● Records for the exercise
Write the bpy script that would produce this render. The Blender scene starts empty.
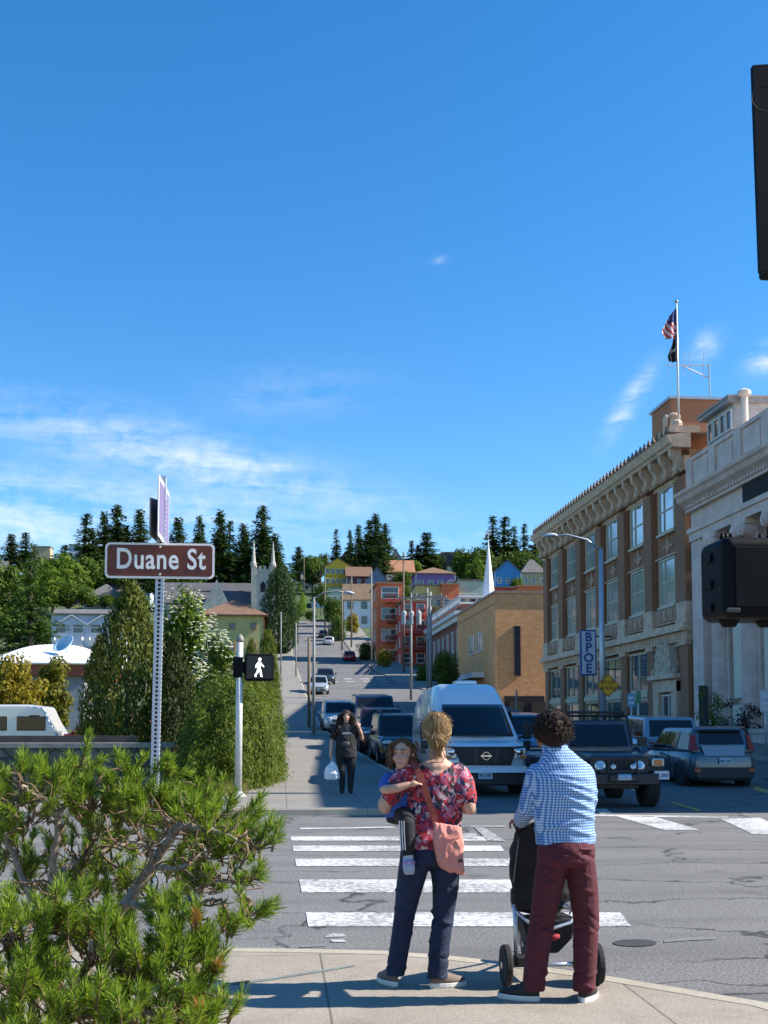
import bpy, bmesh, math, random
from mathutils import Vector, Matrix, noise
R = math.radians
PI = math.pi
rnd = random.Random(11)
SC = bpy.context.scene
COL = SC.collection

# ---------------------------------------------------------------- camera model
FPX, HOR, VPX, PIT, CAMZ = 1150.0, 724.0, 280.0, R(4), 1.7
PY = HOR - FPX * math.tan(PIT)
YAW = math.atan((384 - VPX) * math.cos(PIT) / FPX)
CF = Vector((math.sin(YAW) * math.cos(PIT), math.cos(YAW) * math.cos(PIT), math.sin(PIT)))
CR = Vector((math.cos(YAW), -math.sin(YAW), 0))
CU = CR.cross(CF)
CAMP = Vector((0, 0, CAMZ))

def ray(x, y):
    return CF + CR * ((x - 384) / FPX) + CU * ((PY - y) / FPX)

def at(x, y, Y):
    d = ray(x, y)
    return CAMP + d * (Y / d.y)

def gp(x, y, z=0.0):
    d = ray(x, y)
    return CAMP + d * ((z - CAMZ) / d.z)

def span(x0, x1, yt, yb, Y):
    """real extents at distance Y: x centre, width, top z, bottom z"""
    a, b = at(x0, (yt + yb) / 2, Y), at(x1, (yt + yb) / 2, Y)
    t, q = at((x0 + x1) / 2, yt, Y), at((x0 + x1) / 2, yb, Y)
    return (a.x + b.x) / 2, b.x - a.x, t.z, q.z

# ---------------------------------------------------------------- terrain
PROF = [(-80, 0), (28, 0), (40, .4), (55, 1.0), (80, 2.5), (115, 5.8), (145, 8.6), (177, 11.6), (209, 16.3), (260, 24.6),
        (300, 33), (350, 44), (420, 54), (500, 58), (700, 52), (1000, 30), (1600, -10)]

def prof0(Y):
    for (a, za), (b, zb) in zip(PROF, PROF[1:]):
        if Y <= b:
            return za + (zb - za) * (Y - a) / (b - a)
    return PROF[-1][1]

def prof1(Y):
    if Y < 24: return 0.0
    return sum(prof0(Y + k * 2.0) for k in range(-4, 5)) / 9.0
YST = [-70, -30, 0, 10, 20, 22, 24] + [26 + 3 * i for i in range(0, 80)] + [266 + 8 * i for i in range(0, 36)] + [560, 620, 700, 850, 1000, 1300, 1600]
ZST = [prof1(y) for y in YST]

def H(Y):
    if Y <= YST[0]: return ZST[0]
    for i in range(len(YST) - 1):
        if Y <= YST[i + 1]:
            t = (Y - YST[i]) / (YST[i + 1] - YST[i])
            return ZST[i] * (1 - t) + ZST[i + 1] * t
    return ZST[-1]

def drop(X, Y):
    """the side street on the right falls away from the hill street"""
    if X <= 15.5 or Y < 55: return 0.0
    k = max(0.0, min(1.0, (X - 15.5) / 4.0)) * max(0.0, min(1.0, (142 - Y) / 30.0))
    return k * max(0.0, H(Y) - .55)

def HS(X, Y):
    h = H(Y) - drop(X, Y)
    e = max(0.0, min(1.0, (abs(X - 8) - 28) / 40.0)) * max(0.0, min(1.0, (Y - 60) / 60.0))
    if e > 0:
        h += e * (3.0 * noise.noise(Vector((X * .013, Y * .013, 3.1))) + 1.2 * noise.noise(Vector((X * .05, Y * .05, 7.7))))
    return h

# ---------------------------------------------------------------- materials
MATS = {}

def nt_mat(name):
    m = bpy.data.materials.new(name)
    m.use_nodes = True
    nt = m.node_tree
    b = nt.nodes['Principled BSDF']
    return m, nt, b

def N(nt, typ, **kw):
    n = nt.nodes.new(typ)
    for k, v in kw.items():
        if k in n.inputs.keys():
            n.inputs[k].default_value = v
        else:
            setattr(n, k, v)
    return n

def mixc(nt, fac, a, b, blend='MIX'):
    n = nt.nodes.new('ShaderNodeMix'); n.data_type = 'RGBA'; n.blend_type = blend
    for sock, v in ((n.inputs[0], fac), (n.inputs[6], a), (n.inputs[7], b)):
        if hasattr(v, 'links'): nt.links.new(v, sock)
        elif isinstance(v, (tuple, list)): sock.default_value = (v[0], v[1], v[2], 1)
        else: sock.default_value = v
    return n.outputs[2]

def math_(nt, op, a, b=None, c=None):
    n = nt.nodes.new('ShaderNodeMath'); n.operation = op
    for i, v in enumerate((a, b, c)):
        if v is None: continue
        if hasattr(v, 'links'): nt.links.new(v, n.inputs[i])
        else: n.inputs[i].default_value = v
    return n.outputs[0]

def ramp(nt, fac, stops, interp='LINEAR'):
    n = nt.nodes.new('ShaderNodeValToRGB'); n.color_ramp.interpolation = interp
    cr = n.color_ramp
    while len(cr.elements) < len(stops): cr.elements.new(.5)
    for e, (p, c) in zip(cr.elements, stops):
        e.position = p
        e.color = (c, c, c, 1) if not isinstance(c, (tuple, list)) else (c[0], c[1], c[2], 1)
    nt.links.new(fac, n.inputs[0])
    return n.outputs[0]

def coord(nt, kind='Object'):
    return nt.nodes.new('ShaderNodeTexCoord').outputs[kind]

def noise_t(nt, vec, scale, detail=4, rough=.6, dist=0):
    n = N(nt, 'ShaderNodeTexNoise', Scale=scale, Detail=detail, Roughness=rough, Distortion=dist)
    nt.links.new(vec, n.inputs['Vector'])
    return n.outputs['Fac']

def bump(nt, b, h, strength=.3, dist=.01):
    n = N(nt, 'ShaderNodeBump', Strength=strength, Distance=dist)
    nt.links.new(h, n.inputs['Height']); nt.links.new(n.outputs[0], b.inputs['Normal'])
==
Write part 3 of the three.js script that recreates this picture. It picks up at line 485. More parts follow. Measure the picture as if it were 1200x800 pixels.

● Stated goal
Reproduce only the lines running from the one that has "Write the bpy" through the one that has "return (a.x +", ends included. Any pictures in that stretch should not be copied.

● Reply to the task
Write the bpy script that would produce this render. The Blender scene starts empty.
import bpy, bmesh, math, random
from mathutils import Vector, Matrix, noise
R = math.radians
PI = math.pi
rnd = random.Random(11)
SC = bpy.context.scene
COL = SC.collection

# ---------------------------------------------------------------- camera model
FPX, HOR, VPX, PIT, CAMZ = 1150.0, 724.0, 280.0, R(4), 1.7
PY = HOR - FPX * math.tan(PIT)
YAW = math.atan((384 - VPX) * math.cos(PIT) / FPX)
CF = Vector((math.sin(YAW) * math.cos(PIT), math.cos(YAW) * math.cos(PIT), math.sin(PIT)))
CR = Vector((math.cos(YAW), -math.sin(YAW), 0))
CU = CR.cross(CF)
CAMP = Vector((0, 0, CAMZ))

def ray(x, y):
    return CF + CR * ((x - 384) / FPX) + CU * ((PY - y) / FPX)

def at(x, y, Y):
    d = ray(x, y)
    return CAMP + d * (Y / d.y)

def gp(x, y, z=0.0):
    d = ray(x, y)
    return CAMP + d * ((z - CAMZ) / d.z)

def span(x0, x1, yt, yb, Y):
    """real extents at distance Y: x centre, width, top z, bottom z"""
    a, b = at(x0, (yt + yb) / 2, Y), at(x1, (yt + yb) / 2, Y)
    t, q = at((x0 + x1) / 2, yt, Y), at((x0 + x1) / 2, yb, Y)
    return (a.x + b.x) / 2, b.x - a.x, t.z, q.z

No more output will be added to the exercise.